Одну из причин этой трагической закономерности, глубоко заложенную в русской политической культуре, называет и сам м-р Мэлия. Как бы плохо людям в России ни жилось, они “все-таки получали некоторое утешение от того, что были гражданами великого государства”15. Вот и теперь - конец презираемого старого режима переживается, несмотря ни на что, “как национальное унижение, обострившееся из-за новой зависимости России от Запада”16.

Но ведь именно этим, если говорить о главном, и отличается Россия от Венгрии или Польши, не говоря уже о Боливии. Именно в этом массовом чувстве национального унижения и черпает свою силу реваншистская оппозиция. Именно это непривычное, а для многих непереносимое ощущение “новой зависимости от Запада” она и эксплуатирует.

Не сомневаюсь, что эти жестокие сюжеты хорошо знакомы профессору Мэлия. Но он предпочитает не касаться того, что может ослабить звучание главного для него тезиса - что “Ельцин преуспеет”. Всю сложнейшую и чрезвычайно тяжелую тему он закрывает мажорной констатацией: несмотря “на громадность потери в силе и престиже и очень реальную проблему русских, оказавшихся “за границей”, реакция была мягкой - по сравнению с реакцией во Франции после потери Алжира или с американской травмой от “потери” Китая”17.

Так ли? Да, на этапе шоковой терапии российской реваншистской оппозиции действительно не удалось спровоцировать общенациональный бунт, и ее “марш на Москву” провалился. Но разве аналогичное поражение немецкой реваншистской оппозиции в 1923 г., когда провалился ее “марш на Берлин”, свидетельствовало о силе веймарской демократии? Разве доказывало оно, что тогдашний президент Германии Фридрих Эберт непременно “преуспеет”?

Впрочем, в анализе политических тенденций, прямо или опосредованно последовавших за пережитым страною шоком, можно обойтись и без исторических параллелей. Достаточно просто суммировать разнородные явления, чтобы возникла напряженная, мало располагающая к розовому оптимизму картина.

60

Резко ослабли партии демократической ориентации - демократия утратила позиции решающей политической силы в стране. В оппозицию президенту перешла группа авторитетных в кругах либеральной интеллигенции демократов.

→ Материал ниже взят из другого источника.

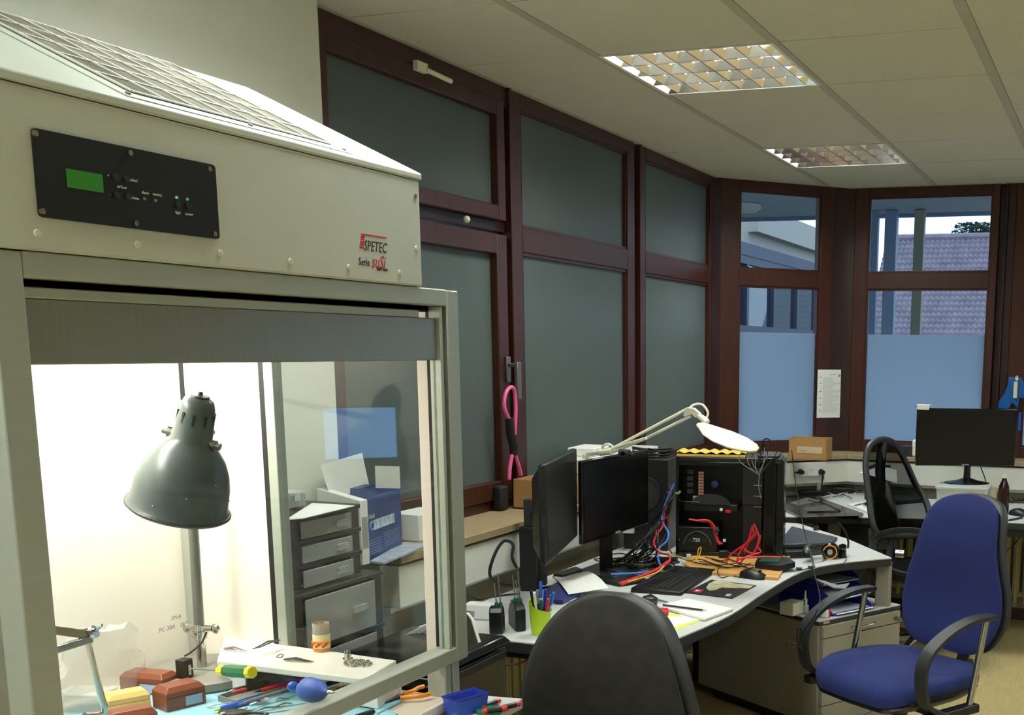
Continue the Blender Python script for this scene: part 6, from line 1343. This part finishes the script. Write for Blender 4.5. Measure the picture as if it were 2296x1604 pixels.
one(MB().box(-2.24, -2.13, 3.13, 3.30, SZ, 1.05), 'pale_box', m_paper, 'pale box on the left sill seen at the right edge of the cabinet glass', 'box', bev=.002)
# white framed object, black device behind cabinet (lower right through glass)
wf = thing('white_plastic_frame', 'pale plastic bag frame hanging beside the riser behind the glass', 'frame', (-1.80, 2.62, .0))
FP = [YP(870, 1500, 2.7), YP(862, 1440, 2.7), YP(905, 1425, 2.7), YP(965, 1395, 2.75), YP(972, 1404, 2.75), YP(905, 1440, 2.7), YP(885, 1450, 2.7), YP(893, 1520, 2.65)]
W(MB().loft([[p for p in FP], [p+Vector((0, .01, 0)) for p in FP]]), 'frame_band', m_white, wf, .002)
bdv = one(MB().box(-2.0, -1.60, 2.70, 3.0, .02, .50), 'black_drawer_tower', m_black, 'black plastic drawer tower standing under the desk corner beside the cabinet', 'drawers', bev=.008) if False else None
bt_ = thing('black_drawer_tower', 'glossy black plastic drawer tower under the left desk corner', 'drawers', (-1.93, 2.45, 0))
for k in range(4): MB().box(0, .30, 0, .36, .02+k*.183, .192+k*.183).build('drawer', m_blackg, bt_, .008); MB().box(.301, .312, .02, .34, .165+k*.183, .187+k*.183).build('drawer_lip', m_black, bt_, .003)
MB().loft([[(-.01, -.01, .752), (.315, -.01, .752), (.315, .37, .752), (-.01, .37, .752)], [(-.01, -.01, .775), (.30, -.01, .775), (.30, .35, .775), (-.01, .35, .775)]]).build('top', m_blackg, bt_, .006)
ff = thing('dark_green_folder', 'dark green folder with a white edge leaning by the cabinet post', 'folder', (-1.66, 2.52, .776))
W(MB().loft([[DP(1044, y_, 3.0)+Vector((0, o_, 0)) for y_, o_ in ((1392, 0), (1452, 0))]+[DP(x_, y_, 3.0)+Vector((0, o_, 0)) for x_, y_, o_ in ((1074, 1440, 0), (1058, 1388, 0), (1050, 1376, 0), (1044, 1374, 0))] for o_ in (0,)][0:1]+[[p+Vector((-.01, .02, 0)) for p in ([DP(1044, 1392, 3.0), DP(1044, 1452, 3.0), DP(1074, 1440, 3.0), DP(1058, 1388, 3.0), DP(1050, 1376, 3.0), DP(1044, 1374, 3.0)])]]), 'cover', mat('olive_folder', (38, 44, 28), .5), ff)
W(MB().tube([DP(1041, 1376, 3.0), DP(1050, 1377, 3.0), DP(1059, 1389, 3.0), DP(1075, 1441, 3.0)], .004, 6), 'white_edge', m_white, ff)
# small side table with blue bin
TZ = .775
A, B, = ZP(1030, 1553, TZ), ZP(1172, 1567, TZ)
stb = thing('side_table', 'small white side table at the lower edge beside the cabinet', 'table', (A.x, A.y, 0)); 
A.x = max(A.x, HX+.012); W(MB().prism([(A.x, A.y), (B.x, B.y), (B.x-.02, B.y-.45), (A.x, A.y-.45)], TZ-.025, TZ), 'tabletop', m_desk, stb, .002)
for q in ((.02, -.04), (.06, -.04), (.02, -.40), (.06, -.40)): W(MB().box(A.x+q[0]-.012, A.x+q[0]+.012, A.y+q[1]-.012, A.y+q[1]+.012, 0, TZ-.025), 'leg', m_dull, stb)
q = ZP(1060, 1592, TZ); bn = thing('blue_bin', 'blue open-front storage bin on the side table', 'bin', (q.x-.005, q.y-.02, TZ+.001), R(-20))
bw, bd2, bh = .05, .09, .04
MB().loft([[(-bw*.45, -bd2*.45, 0), (bw*.45, -bd2*.45, 0), (bw*.45, bd2*.45, 0), (-bw*.45, bd2*.45, 0)], [(-bw/2, -bd2/2, bh), (bw/2, -bd2/2, bh), (bw/2, bd2/2, bh), (-bw/2, bd2/2, bh)], [(-bw/2+.004, -bd2/2+.004, bh), (bw/2-.004, -bd2/2+.004, bh), (bw/2-.004, bd2/2-.004, bh), (-bw/2+.004, bd2/2-.004, bh)], [(-bw*.4, -bd2*.4, .004), (bw*.4, -bd2*.4, .004), (bw*.4, bd2*.4, .004), (-bw*.4, bd2*.4, .004)]]).build('bin_body', mat('translucent_blue', (52, 84, 190), .3), bn); MB().tube([(-bw/2, -bd2/2, bh), (bw/2, -bd2/2, bh), (bw/2, bd2/2, bh), (-bw/2, bd2/2, bh)], .003, 6, None, True).build('rim', m_bplas, bn)
def zt2(px, py, z=TZ+.009): p = ZP(px, py, z); return (p.x, p.y, p.z)
G3 = 'black and red screwdrivers on the side table'
driver('precision_screwdriver', 'black screwdriver with red cap nearest the blue bin', zt2(1114, 1574), zt2(1070, 1590), .05, .0068, m_black, m_red, G3)
driver('precision_screwdriver', 'black screwdriver with red cap nearest the dark chair', zt2(1158, 1580), zt2(1105, 1593), .05, .0068, m_black, m_red, G3)
driver('precision_screwdriver', 'black screwdriver with red cap lying on the green disc', zt2(1128, 1590, TZ+.022), zt2(1080, 1597, TZ+.018), .045, .0068, m_black, m_red, G3)
q = ZP(1098, 1600, TZ); gd = thing('green_disc', 'round green translucent dish under the screwdrivers', 'dish', (q.x, q.y, TZ+.001)); MB().lathe([(.028, 0), (.03, .002), (.03, .008), (.026, .009), (.002, .007)], 32).build('dish', mat('green_translucent', (30, 120, 96), .3), gd)
one(MB().box(-1.428, -1.412, 2.190, 2.235, .30, .775), 'green_cleaning_cloth', m_grn, 'green strip hanging on the cabinet post above the side table', 'cloth') if False else W(MB().box(HX-.048, HX-.008, 2.2155, 2.219, .5, .80), 'green_tape', m_grn, hood)
# lit monitor to the right (only seen mirrored in the cabinet glass)
pg = XP(807, 972, HX-.019); dg_ = ray(807, 972); mp2 = pg+Vector((-dg_.x, dg_.y, dg_.z))*(5.0/math.hypot(dg_.x, dg_.y))
dk = desk('desk', 'light grey desk at the right side of the room', [(1.2, 5.3), (2.6, 5.3), (2.6, 6.3), (1.2, 6.3)], [(1.25, 5.35), (2.55, 5.35), (1.25, 6.25), (2.55, 6.25)])
zc_ = mp2.z-DZ
lm_ = thing('lit_monitor', 'lit monitor with a light blue desktop whose picture mirrors in the cabinet glass', 'monitor', (mp2.x, mp2.y, DZ+.001), R(-48))
MB().box(-.225, .225, 0, .03, zc_-.165, zc_+.165).build('housing', m_black, lm_, .004); MB().box(-.215, .215, -.002, 0, zc_-.155, zc_+.155).build('screen', emis('blue_desktop', (120, 175, 235), 7.0), lm_); MB().box(-.03, .03, .03, .05, .01, zc_).box(-.12, .12, -.05, .12, 0, .012).build('stand', m_black, lm_)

Возник и еще более тревожный феномен: появились “перебежчики” из рядов демократов в реваншистский лагерь, многократно укрепившие его интеллектуальный потенциал. Парламент практически подчинился реваншистской оппозиции

- симптом, особенно опасный на фоне раскола армии. В кругах, близких к президенту и к власти, сформировалось влиятельное течение “державников”, не то чтобы враждебных демократии, но отводящих ей второплановую роль по сравнению с силой и престижем государства.

Реваншистская оппозиция не только количественно выросла. Она укрепилась структурно, глубоко перегруппировала силы и переосмыслила свою политическую стратегию.

Следовательно, не только исторический опыт, но и ход политических процессов в сегоднейшей России не позволяют оценивать перспективы либерализации в эпоху Ельцина, и уж тем более после Ельцина, с безоглядным, нерассуждающим оптимизмом. Что же остается человеку, решившему упорно придерживаться именно этого амплуа? Правильно, экономика. Остается заявить, что “превыше всего успех демократии зависит от экономики и успеха шоковой терапии”18.

Вот почему, наверное, заключительный аккорд статьи Мартина Мэлия звучит вовсе не как вердикт ученого-историка, но как рапорт “узкого” экономиста: “Общество оказалось монетаризованным, реальные цены - не административные директивы - теперь норма. Хотя большая часть имущества страны все еще контролируется государством, приватизация этого сектора набирает темпы, и новый негосударственный сектор быстро развивается рядом с ним. Все эти тенденции уже невозможно остановить, только замедлить”19.